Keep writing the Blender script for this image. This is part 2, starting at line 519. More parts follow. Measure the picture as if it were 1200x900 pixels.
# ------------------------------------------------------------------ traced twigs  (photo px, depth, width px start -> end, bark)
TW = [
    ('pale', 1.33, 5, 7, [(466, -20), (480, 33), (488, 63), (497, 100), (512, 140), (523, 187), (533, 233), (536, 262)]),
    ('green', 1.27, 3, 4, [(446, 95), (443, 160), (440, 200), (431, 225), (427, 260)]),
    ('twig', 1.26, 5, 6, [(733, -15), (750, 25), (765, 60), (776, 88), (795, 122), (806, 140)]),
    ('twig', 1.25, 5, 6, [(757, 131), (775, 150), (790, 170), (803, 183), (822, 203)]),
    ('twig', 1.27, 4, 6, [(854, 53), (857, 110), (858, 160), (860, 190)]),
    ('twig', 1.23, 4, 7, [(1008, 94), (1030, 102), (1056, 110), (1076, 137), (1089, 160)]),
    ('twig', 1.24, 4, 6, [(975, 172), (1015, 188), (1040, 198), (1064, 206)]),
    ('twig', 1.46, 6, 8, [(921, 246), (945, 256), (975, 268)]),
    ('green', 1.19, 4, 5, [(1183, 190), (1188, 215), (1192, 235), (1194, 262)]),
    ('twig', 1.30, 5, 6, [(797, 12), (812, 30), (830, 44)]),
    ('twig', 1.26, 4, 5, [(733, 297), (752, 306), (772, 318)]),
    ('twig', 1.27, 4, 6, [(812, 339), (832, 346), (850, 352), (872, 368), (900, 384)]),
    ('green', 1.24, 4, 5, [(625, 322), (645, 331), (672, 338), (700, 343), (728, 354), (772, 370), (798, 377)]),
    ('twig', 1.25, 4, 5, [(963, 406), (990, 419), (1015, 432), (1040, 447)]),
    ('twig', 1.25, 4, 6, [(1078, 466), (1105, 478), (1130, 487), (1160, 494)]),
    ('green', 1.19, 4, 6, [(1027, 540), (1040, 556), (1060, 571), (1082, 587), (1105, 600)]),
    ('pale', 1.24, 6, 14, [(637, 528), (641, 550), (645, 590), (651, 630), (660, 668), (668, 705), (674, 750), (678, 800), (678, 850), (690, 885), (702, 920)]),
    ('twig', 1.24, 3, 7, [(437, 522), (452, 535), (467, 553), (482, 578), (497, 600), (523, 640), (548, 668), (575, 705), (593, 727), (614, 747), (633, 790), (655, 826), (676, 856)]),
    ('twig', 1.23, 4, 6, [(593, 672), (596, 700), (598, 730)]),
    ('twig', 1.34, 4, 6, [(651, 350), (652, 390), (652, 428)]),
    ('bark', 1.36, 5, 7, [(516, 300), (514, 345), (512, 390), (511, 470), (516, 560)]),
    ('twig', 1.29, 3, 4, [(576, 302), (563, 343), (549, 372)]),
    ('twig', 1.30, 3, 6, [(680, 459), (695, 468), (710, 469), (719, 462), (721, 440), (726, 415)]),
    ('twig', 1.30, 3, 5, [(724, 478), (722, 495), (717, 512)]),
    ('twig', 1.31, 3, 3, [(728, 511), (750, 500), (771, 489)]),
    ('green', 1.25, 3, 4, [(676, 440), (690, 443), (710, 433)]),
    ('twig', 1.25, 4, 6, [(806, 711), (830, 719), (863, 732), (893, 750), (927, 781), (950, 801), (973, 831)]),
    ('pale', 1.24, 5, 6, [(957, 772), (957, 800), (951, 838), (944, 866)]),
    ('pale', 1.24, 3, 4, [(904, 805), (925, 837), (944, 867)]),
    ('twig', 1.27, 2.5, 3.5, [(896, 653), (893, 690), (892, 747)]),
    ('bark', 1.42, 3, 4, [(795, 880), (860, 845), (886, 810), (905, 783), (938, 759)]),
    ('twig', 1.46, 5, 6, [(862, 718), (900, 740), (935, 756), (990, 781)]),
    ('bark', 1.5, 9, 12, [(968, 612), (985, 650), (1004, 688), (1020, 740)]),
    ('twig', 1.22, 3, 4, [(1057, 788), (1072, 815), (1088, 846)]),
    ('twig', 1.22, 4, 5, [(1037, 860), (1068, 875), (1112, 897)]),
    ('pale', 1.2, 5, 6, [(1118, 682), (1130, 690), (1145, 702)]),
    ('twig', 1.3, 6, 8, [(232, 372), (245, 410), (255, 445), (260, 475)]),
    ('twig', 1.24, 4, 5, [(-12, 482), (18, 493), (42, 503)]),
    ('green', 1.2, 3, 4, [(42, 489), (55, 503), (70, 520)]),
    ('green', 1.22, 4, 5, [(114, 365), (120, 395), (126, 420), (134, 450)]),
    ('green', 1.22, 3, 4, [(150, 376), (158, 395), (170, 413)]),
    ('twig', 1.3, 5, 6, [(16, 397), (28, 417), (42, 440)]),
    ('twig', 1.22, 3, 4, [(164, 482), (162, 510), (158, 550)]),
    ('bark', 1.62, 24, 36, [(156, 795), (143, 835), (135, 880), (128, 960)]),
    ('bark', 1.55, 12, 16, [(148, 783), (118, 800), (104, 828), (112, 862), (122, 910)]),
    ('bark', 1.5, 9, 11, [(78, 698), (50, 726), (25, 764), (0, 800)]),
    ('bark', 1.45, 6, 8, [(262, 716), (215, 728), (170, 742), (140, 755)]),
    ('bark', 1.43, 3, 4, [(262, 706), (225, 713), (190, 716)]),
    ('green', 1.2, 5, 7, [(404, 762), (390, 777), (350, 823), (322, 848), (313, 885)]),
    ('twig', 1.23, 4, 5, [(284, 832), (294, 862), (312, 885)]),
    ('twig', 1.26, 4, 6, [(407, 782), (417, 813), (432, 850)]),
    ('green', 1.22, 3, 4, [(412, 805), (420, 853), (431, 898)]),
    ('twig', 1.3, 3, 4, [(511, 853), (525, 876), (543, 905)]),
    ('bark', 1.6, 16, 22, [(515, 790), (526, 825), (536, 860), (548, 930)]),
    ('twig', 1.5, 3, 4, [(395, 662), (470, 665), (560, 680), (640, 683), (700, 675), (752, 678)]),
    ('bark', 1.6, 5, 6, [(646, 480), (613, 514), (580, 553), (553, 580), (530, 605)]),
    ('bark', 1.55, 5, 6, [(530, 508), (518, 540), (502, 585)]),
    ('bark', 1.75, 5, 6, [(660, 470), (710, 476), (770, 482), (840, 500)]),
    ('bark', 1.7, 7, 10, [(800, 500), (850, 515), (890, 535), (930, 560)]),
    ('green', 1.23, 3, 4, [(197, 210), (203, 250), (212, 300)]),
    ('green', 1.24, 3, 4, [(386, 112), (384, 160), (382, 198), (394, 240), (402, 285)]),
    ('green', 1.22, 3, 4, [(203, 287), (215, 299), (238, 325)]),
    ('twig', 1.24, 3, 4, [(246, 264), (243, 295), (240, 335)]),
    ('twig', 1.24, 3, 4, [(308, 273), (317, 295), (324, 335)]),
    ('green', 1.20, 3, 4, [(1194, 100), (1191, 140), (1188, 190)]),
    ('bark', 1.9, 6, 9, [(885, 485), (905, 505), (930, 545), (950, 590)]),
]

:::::

Every line above should be retyped exactly as given.

Keep writing the Blender script for this image. This is part 2, starting at line 519. More parts follow. Measure the picture as if it were 1200x900 pixels.
# ------------------------------------------------------------------ traced twigs  (photo px, depth, width px start -> end, bark)
TW = [
    ('pale', 1.33, 5, 7, [(466, -20), (480, 33), (488, 63), (497, 100), (512, 140), (523, 187), (533, 233), (536, 262)]),
    ('green', 1.27, 3, 4, [(446, 95), (443, 160), (440, 200), (431, 225), (427, 260)]),
    ('twig', 1.26, 5, 6, [(733, -15), (750, 25), (765, 60), (776, 88), (795, 122), (806, 140)]),
    ('twig', 1.25, 5, 6, [(757, 131), (775, 150), (790, 170), (803, 183), (822, 203)]),
    ('twig', 1.27, 4, 6, [(854, 53), (857, 110), (858, 160), (860, 190)]),
    ('twig', 1.23, 4, 7, [(1008, 94), (1030, 102), (1056, 110), (1076, 137), (1089, 160)]),
    ('twig', 1.24, 4, 6, [(975, 172), (1015, 188), (1040, 198), (1064, 206)]),
    ('twig', 1.46, 6, 8, [(921, 246), (945, 256), (975, 268)]),
    ('green', 1.19, 4, 5, [(1183, 190), (1188, 215), (1192, 235), (1194, 262)]),
    ('twig', 1.30, 5, 6, [(797, 12), (812, 30), (830, 44)]),
    ('twig', 1.26, 4, 5, [(733, 297), (752, 306), (772, 318)]),
    ('twig', 1.27, 4, 6, [(812, 339), (832, 346), (850, 352), (872, 368), (900, 384)]),
    ('green', 1.24, 4, 5, [(625, 322), (645, 331), (672, 338), (700, 343), (728, 354), (772, 370), (798, 377)]),
    ('twig', 1.25, 4, 5, [(963, 406), (990, 419), (1015, 432), (1040, 447)]),
    ('twig', 1.25, 4, 6, [(1078, 466), (1105, 478), (1130, 487), (1160, 494)]),
    ('green', 1.19, 4, 6, [(1027, 540), (1040, 556), (1060, 571), (1082, 587), (1105, 600)]),
    ('pale', 1.24, 6, 14, [(637, 528), (641, 550), (645, 590), (651, 630), (660, 668), (668, 705), (674, 750), (678, 800), (678, 850), (690, 885), (702, 920)]),
    ('twig', 1.24, 3, 7, [(437, 522), (452, 535), (467, 553), (482, 578), (497, 600), (523, 640), (548, 668), (575, 705), (593, 727), (614, 747), (633, 790), (655, 826), (676, 856)]),
    ('twig', 1.23, 4, 6, [(593, 672), (596, 700), (598, 730)]),
    ('twig', 1.34, 4, 6, [(651, 350), (652, 390), (652, 428)]),
    ('bark', 1.36, 5, 7, [(516, 300), (514, 345), (512, 390), (511, 470), (516, 560)]),
    ('twig', 1.29, 3, 4, [(576, 302), (563, 343), (549, 372)]),
    ('twig', 1.30, 3, 6, [(680, 459), (695, 468), (710, 469), (719, 462), (721, 440), (726, 415)]),
    ('twig', 1.30, 3, 5, [(724, 478), (722, 495), (717, 512)]),
    ('twig', 1.31, 3, 3, [(728, 511), (750, 500), (771, 489)]),
    ('green', 1.25, 3, 4, [(676, 440), (690, 443), (710, 433)]),
    ('twig', 1.25, 4, 6, [(806, 711), (830, 719), (863, 732), (893, 750), (927, 781), (950, 801), (973, 831)]),
    ('pale', 1.24, 5, 6, [(957, 772), (957, 800), (951, 838), (944, 866)]),
    ('pale', 1.24, 3, 4, [(904, 805), (925, 837), (944, 867)]),
    ('twig', 1.27, 2.5, 3.5, [(896, 653), (893, 690), (892, 747)]),
    ('bark', 1.42, 3, 4, [(795, 880), (860, 845), (886, 810), (905, 783), (938, 759)]),
    ('twig', 1.46, 5, 6, [(862, 718), (900, 740), (935, 756), (990, 781)]),
    ('bark', 1.5, 9, 12, [(968, 612), (985, 650), (1004, 688), (1020, 740)]),
    ('twig', 1.22, 3, 4, [(1057, 788), (1072, 815), (1088, 846)]),
    ('twig', 1.22, 4, 5, [(1037, 860), (1068, 875), (1112, 897)]),
    ('pale', 1.2, 5, 6, [(1118, 682), (1130, 690), (1145, 702)]),
    ('twig', 1.3, 6, 8, [(232, 372), (245, 410), (255, 445), (260, 475)]),
    ('twig', 1.24, 4, 5, [(-12, 482), (18, 493), (42, 503)]),
    ('green', 1.2, 3, 4, [(42, 489), (55, 503), (70, 520)]),
    ('green', 1.22, 4, 5, [(114, 365), (120, 395), (126, 420), (134, 450)]),
    ('green', 1.22, 3, 4, [(150, 376), (158, 395), (170, 413)]),
    ('twig', 1.3, 5, 6, [(16, 397), (28, 417), (42, 440)]),
    ('twig', 1.22, 3, 4, [(164, 482), (162, 510), (158, 550)]),
    ('bark', 1.62, 24, 36, [(156, 795), (143, 835), (135, 880), (128, 960)]),
    ('bark', 1.55, 12, 16, [(148, 783), (118, 800), (104, 828), (112, 862), (122, 910)]),
    ('bark', 1.5, 9, 11, [(78, 698), (50, 726), (25, 764), (0, 800)]),
    ('bark', 1.45, 6, 8, [(262, 716), (215, 728), (170, 742), (140, 755)]),
    ('bark', 1.43, 3, 4, [(262, 706), (225, 713), (190, 716)]),
    ('green', 1.2, 5, 7, [(404, 762), (390, 777), (350, 823), (322, 848), (313, 885)]),
    ('twig', 1.23, 4, 5, [(284, 832), (294, 862), (312, 885)]),
    ('twig', 1.26, 4, 6, [(407, 782), (417, 813), (432, 850)]),
    ('green', 1.22, 3, 4, [(412, 805), (420, 853), (431, 898)]),
    ('twig', 1.3, 3, 4, [(511, 853), (525, 876), (543, 905)]),
    ('bark', 1.6, 16, 22, [(515, 790), (526, 825), (536, 860), (548, 930)]),
    ('twig', 1.5, 3, 4, [(395, 662), (470, 665), (560, 680), (640, 683), (700, 675), (752, 678)]),
    ('bark', 1.6, 5, 6, [(646, 480), (613, 514), (580, 553), (553, 580), (530, 605)]),
    ('bark', 1.55, 5, 6, [(530, 508), (518, 540), (502, 585)]),
    ('bark', 1.75, 5, 6, [(660, 470), (710, 476), (770, 482), (840, 500)]),
    ('bark', 1.7, 7, 10, [(800, 500), (850, 515), (890, 535), (930, 560)]),
    ('green', 1.23, 3, 4, [(197, 210), (203, 250), (212, 300)]),
    ('green', 1.24, 3, 4, [(386, 112), (384, 160), (382, 198), (394, 240), (402, 285)]),
    ('green', 1.22, 3, 4, [(203, 287), (215, 299), (238, 325)]),
    ('twig', 1.24, 3, 4, [(246, 264), (243, 295), (240, 335)]),
    ('twig', 1.24, 3, 4, [(308, 273), (317, 295), (324, 335)]),
    ('green', 1.20, 3, 4, [(1194, 100), (1191, 140), (1188, 190)]),
    ('bark', 1.9, 6, 9, [(885, 485), (905, 505), (930, 545), (950, 590)]),
]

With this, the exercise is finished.